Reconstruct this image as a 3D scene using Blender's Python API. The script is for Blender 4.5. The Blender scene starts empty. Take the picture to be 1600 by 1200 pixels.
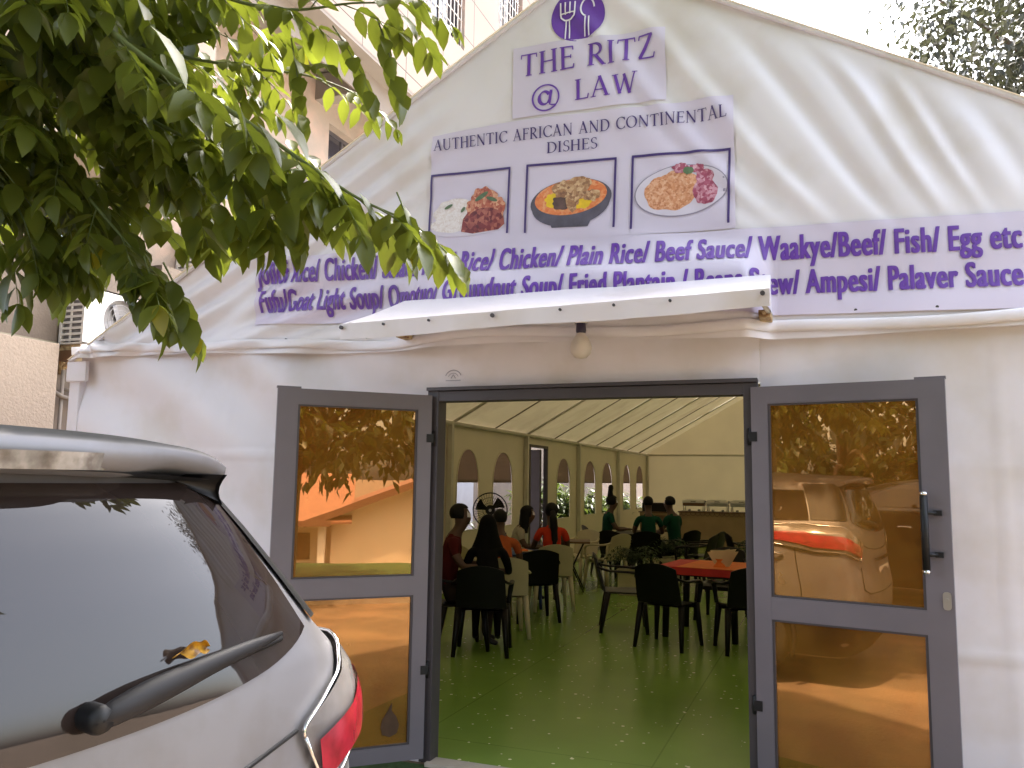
import bpy, bmesh, math, random
from mathutils import Vector, Matrix, noise
R_ = math.radians
random.seed(7)
S = bpy.context.scene
COL = S.collection

# ------------------------------------------------------------------ camera
cam = bpy.data.cameras.new("camera"); camo = bpy.data.objects.new("camera", cam); COL.objects.link(camo)
F_PX, PITCH, ROLL, YAW = 1283.23, 0.1160, 0.0144, 0.3659
camo.location = (2.1904, -4.5334, 1.6344)
_f = Vector((-math.sin(YAW)*math.cos(PITCH), math.cos(YAW)*math.cos(PITCH), math.sin(PITCH)))
_r0 = Vector((math.cos(YAW), math.sin(YAW), 0)); _u0 = _r0.cross(_f)
_r = _r0*math.cos(ROLL) + _u0*math.sin(ROLL); _u = -_r0*math.sin(ROLL) + _u0*math.cos(ROLL)
camo.rotation_euler = Matrix((_r, _u, -_f)).transposed().to_euler()
cam.sensor_width = 36.0; cam.lens = 36.0*F_PX/1600.0; cam.clip_start = 0.05; cam.clip_end = 2000
S.camera = camo

# ------------------------------------------------------------------ world, sun, exposure
SUN_EL, SUN_AZ = R_(62), math.atan2(0.06, 0.95)         # azimuth measured from +y towards +x
w = bpy.data.worlds.new("World"); S.world = w; w.use_nodes = True
nt = w.node_tree; bg = nt.nodes["Background"]
sky = nt.nodes.new("ShaderNodeTexSky"); sky.sky_type = 'NISHITA'; sky.sun_disc = False
sky.sun_elevation = SUN_EL; sky.sun_rotation = SUN_AZ
sky.air_density = 1.0; sky.dust_density = 4.5; sky.ozone_density = 1.0
hs_ = nt.nodes.new("ShaderNodeHueSaturation"); hs_.inputs["Saturation"].default_value = 0.6      # dusty, whitish harmattan sky
nt.links.new(sky.outputs[0], hs_.inputs["Color"]); nt.links.new(hs_.outputs[0], bg.inputs[0]); bg.inputs[1].default_value = 0.15
sun = bpy.data.lights.new("sun", 'SUN'); suno = bpy.data.objects.new("sun", sun); COL.objects.link(suno)
sun.energy = 2.0; sun.angle = R_(1.5); sun.color = (1.0, 0.93, 0.82)
_sd = Vector((math.sin(SUN_AZ)*math.cos(SUN_EL), math.cos(SUN_AZ)*math.cos(SUN_EL), math.sin(SUN_EL)))
suno.rotation_euler = _sd.to_track_quat('Z', 'Y').to_euler()
S.view_settings.view_transform = 'Standard'; S.view_settings.look = 'None'
S.view_settings.exposure = 3.0; S.view_settings.gamma = 1.0; S.view_settings.use_curve_mapping = False
S.render.engine = 'CYCLES'
S.cycles.use_denoising = True
S.cycles.max_bounces = 10; S.cycles.diffuse_bounces = 5; S.cycles.glossy_bounces = 4
S.cycles.transmission_bounces = 6; S.cycles.transparent_max_bounces = 12
S.cycles.sample_clamp_indirect = 6.0

# ------------------------------------------------------------------ materials
def srgb(r, g, b):
    f = lambda c: (c/255/12.92) if c/255 <= 0.04045 else ((c/255+0.055)/1.055)**2.4
    return (f(r), f(g), f(b))
def mat(name, col, rough=0.6, var=0.0, vscale=4.0, bump=0.0, bscale=40.0, metal=0.0, spec=0.5, trans=0.0, tcol=None,
        col2=None, c2scale=3.0, c2amt=0.0, coat=0.0, detail=5):
    m = bpy.data.materials.new(name); m.use_nodes = True
    n = m.node_tree.nodes; L = m.node_tree.links; p = n["Principled BSDF"]
    p.inputs["Roughness"].default_value = rough; p.inputs["Metallic"].default_value = metal
    p.inputs["Specular IOR Level"].default_value = spec; p.inputs["Coat Weight"].default_value = coat
    p.inputs["Coat Roughness"].default_value = 0.05
    tc = n.new("ShaderNodeTexCoord")
    rgb = n.new("ShaderNodeRGB"); rgb.outputs[0].default_value = (*col, 1); out = rgb.outputs[0]
    if col2 is not None:
        nz = n.new("ShaderNodeTexNoise"); nz.inputs["Scale"].default_value = c2scale; nz.inputs["Detail"].default_value = detail
        L.new(tc.outputs["Object"], nz.inputs["Vector"])
        rp = n.new("ShaderNodeValToRGB"); e = rp.color_ramp.elements
        e[0].position = 0.5 - 0.06; e[1].position = 0.5 + 0.12
        e[0].position = max(0, 0.62 - c2amt*0.5 - 0.06); e[1].position = min(1, 0.62 - c2amt*0.5 + 0.1)
        L.new(nz.outputs["Fac"], rp.inputs["Fac"])
        mx = n.new("ShaderNodeMixRGB"); L.new(rp.outputs[0], mx.inputs[0]); L.new(out, mx.inputs[1]); mx.inputs[2].default_value = (*col2, 1)
        out = mx.outputs[0]
    if var > 0:
        nz = n.new("ShaderNodeTexNoise"); nz.inputs["Scale"].default_value = vscale; nz.inputs["Detail"].default_value = 6
        L.new(tc.outputs["Object"], nz.inputs["Vector"])
        mr = n.new("ShaderNodeMapRange"); mr.inputs[1].default_value = 0.3; mr.inputs[2].default_value = 0.7
        mr.inputs[3].default_value = 1-var; mr.inputs[4].default_value = 1+var*0.6
        L.new(nz.outputs["Fac"], mr.inputs[0])
        mx = n.new("ShaderNodeVectorMath"); mx.operation = 'SCALE'; L.new(out, mx.inputs[0]); L.new(mr.outputs[0], mx.inputs["Scale"])
        out = mx.outputs[0]
    L.new(out, p.inputs["Base Color"])
    if bump > 0:
        nz = n.new("ShaderNodeTexNoise"); nz.inputs["Scale"].default_value = bscale; nz.inputs["Detail"].default_value = 6
        L.new(tc.outputs["Object"], nz.inputs["Vector"])
        b = n.new("ShaderNodeBump"); b.inputs["Strength"].default_value = bump; b.inputs["Distance"].default_value = 0.02
        L.new(nz.outputs["Fac"], b.inputs["Height"]); L.new(b.outputs[0], p.inputs["Normal"])
    if trans > 0:
        t = n.new("ShaderNodeBsdfTranslucent"); t.inputs[0].default_value = (*(tcol or col), 1)
        ms = n.new("ShaderNodeMixShader"); ms.inputs[0].default_value = trans
        L.new(p.outputs[0], ms.inputs[1]); L.new(t.outputs[0], ms.inputs[2])
        L.new(ms.outputs[0], n["Material Output"].inputs["Surface"])
    return m
def mirror_glass(name, tcol, gcol, refl, rough=0.0, film=0.2, fcol=(0.3, 0.16, 0.04)):
    """coated glass: see-through tint, mirror coating and a thin dusty film"""
    m = bpy.data.materials.new(name); m.use_nodes = True
    n = m.node_tree.nodes; L = m.node_tree.links; n.remove(n["Principled BSDF"])
    t = n.new("ShaderNodeBsdfTransparent"); t.inputs[0].default_value = (*tcol, 1)
    d = n.new("ShaderNodeBsdfDiffuse"); d.inputs[0].default_value = (*fcol, 1)
    tc = n.new("ShaderNodeTexCoord"); nz = n.new("ShaderNodeTexNoise"); nz.inputs["Scale"].default_value = 5.0; nz.inputs["Detail"].default_value = 8
    L.new(tc.outputs["Object"], nz.inputs["Vector"])
    fr = n.new("ShaderNodeMapRange"); fr.inputs[1].default_value = 0.3; fr.inputs[2].default_value = 0.75; fr.inputs[3].default_value = film*0.6; fr.inputs[4].default_value = film*1.6
    L.new(nz.outputs["Fac"], fr.inputs[0])
    m1 = n.new("ShaderNodeMixShader"); L.new(fr.outputs[0], m1.inputs[0]); L.new(t.outputs[0], m1.inputs[1]); L.new(d.outputs[0], m1.inputs[2])
    g = n.new("ShaderNodeBsdfGlossy"); g.inputs[0].default_value = (*gcol, 1); g.inputs["Roughness"].default_value = rough
    nb = n.new("ShaderNodeTexNoise"); nb.inputs["Scale"].default_value = 2.2; nb.inputs["Detail"].default_value = 1; L.new(tc.outputs["Object"], nb.inputs["Vector"])
    bp = n.new("ShaderNodeBump"); bp.inputs["Strength"].default_value = 0.02; bp.inputs["Distance"].default_value = 0.02; L.new(nb.outputs["Fac"], bp.inputs["Height"]); L.new(bp.outputs[0], g.inputs["Normal"])
    lw = n.new("ShaderNodeLayerWeight"); lw.inputs[0].default_value = 0.35
    mr = n.new("ShaderNodeMapRange"); mr.inputs[3].default_value = refl; mr.inputs[4].default_value = min(1, refl+0.5)
    L.new(lw.outputs["Fresnel"], mr.inputs[0])
    ms = n.new("ShaderNodeMixShader"); L.new(mr.outputs[0], ms.inputs[0]); L.new(m1.outputs[0], ms.inputs[1]); L.new(g.outputs[0], ms.inputs[2])
    L.new(ms.outputs[0], n["Material Output"].inputs["Surface"])
    return m
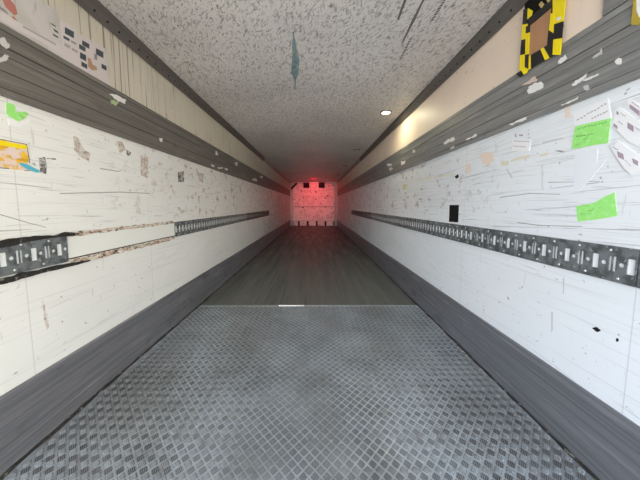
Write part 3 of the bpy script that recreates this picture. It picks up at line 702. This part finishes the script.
# hazard-tape framed board pocket, upper right
hz = empty('hazard_taped_board', (0, 0, 0))
tag(hz, 'brown board framed in black and yellow hazard tape, upper right panel', 'board')
UR = XR - .003
K = lambda p: sx(p, 6.4, 500, 0)
def hpart(name, pts, mat, off, th=.002): return decal(name, 'R', pts, mat, hz, base=UR - off, off=0, th=th)
hpart('backing', K([(172, 150), (172, -60), (420, -200), (395, 340), (300, 300), (180, 400), (160, 400)]), 'black', 0, .012)
hpart('board', K([(188, 165), (330, 45), (302, 292), (180, 368)]), 'board', .0125, .003)
def tape_run(a, b, a2, b2, cols, off):
    """tape between the lines a-b and a2-b2 cut in checks"""
    n = len(cols); mb = MB(); xa, xb = UR - off, UR - off - .002
    for i, c in enumerate(cols):
        t0, t1 = i / n, (i + 1) / n
        L = lambda p, q_, t: (p[0] + (q_[0] - p[0]) * t, p[1] + (q_[1] - p[1]) * t)
        yz = [onwall(*k, UR - off) for k in K([L(a, b, t0), L(a2, b2, t0), L(a2, b2, t1), L(a, b, t1)])]
        mb.add([(xa, y, z) for y, z in yz] + [(xb, y, z) for y, z in yz],
               [(0,1,2,3), (4,5,6,7), (0,1,5,4), (1,2,6,5), (2,3,7,6), (3,0,4,7)], c)
    return mb.build('tape_strip', ['tape_yellow', 'tape_black'], hz)
tape_run((152, 60), (124, 452), (184, 55), (166, 440), [1, 0, 1, 0], .0165)                         # left outer column
tape_run((180, 52), (176, 120), (212, 70), (196, 135), [0, 0], .0172)
tape_run((168, 170), (160, 440), (194, 160), (182, 440), [1, 0, 0, 0, 1, 1], .0175)                # left inner column
tape_run((340, -130), (338, 350), (440, -190), (388, 352), [0, 0, 0, 1, 0], .0165)                 # right outer column
tape_run((326, 85), (303, 300), (350, 85), (338, 338), [0, 0, 1, 1], .0175)                        # right inner column
tape_run((178, 365), (302, 290), (170, 455), (350, 352), [0, 1, 1, 1, 0, 1], .0160)                   # bottom run
tape_run((104, 472), (170, 430), (130, 495), (180, 462), [1, 0], .0180)
tape_run((182, 120), (335, -10), (188, 168), (332, 48), [1, 1, 1], .0180)                          # head of the pocket
hpart('metal_clip', K([(255, 30), (270, 10), (285, 25), (268, 50)]), 'brass', .020, .006)
hpart('metal_clip', K([(300, -5), (315, -20), (325, 0), (312, 15)]), 'brass', .020, .006)
hpart('pale_chip', K([(362, 115), (385, 105), (395, 115), (380, 132), (365, 132)]), 'scrape_white', .0187, .0006)
# second taped item at the very edge
hy = empty('yellow_taped_holder', (0, 0, 0)); tag(hy, 'ochre-edged taped holder at the extreme upper right', 'holder')
URB = XR - BT
Q = lambda p: sx(p, 12, 600, 0)
decal('tape_edge', 'R', Q([(415, -200), (445, -220), (440, 150), (480, 215), (700, 90), (700, 160), (470, 300), (380, 295), (405, 100)]), 'ochre', hy, base=URB, off=.0, th=.004)
decal('paper_insert', 'R', Q([(446, -180), (700, -300), (700, 80), (480, 205), (446, 130)]), 'paper_white', hy, base=URB, off=.0005, th=.002)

:::

Transcribe the entries from their first line to the line that holds "COL = S.collection", both included, and skip every picture.

#### TASK OUTPUT
Reconstruct this image as a 3D scene using Blender's Python API. The script is for Blender 4.5. The Blender scene starts empty. Take the picture to be 1600 by 1200 pixels.
import bpy, bmesh, math, random
from mathutils import Vector, Matrix, noise
R_ = math.radians
random.seed(7)
S = bpy.context.scene
COL = S.collection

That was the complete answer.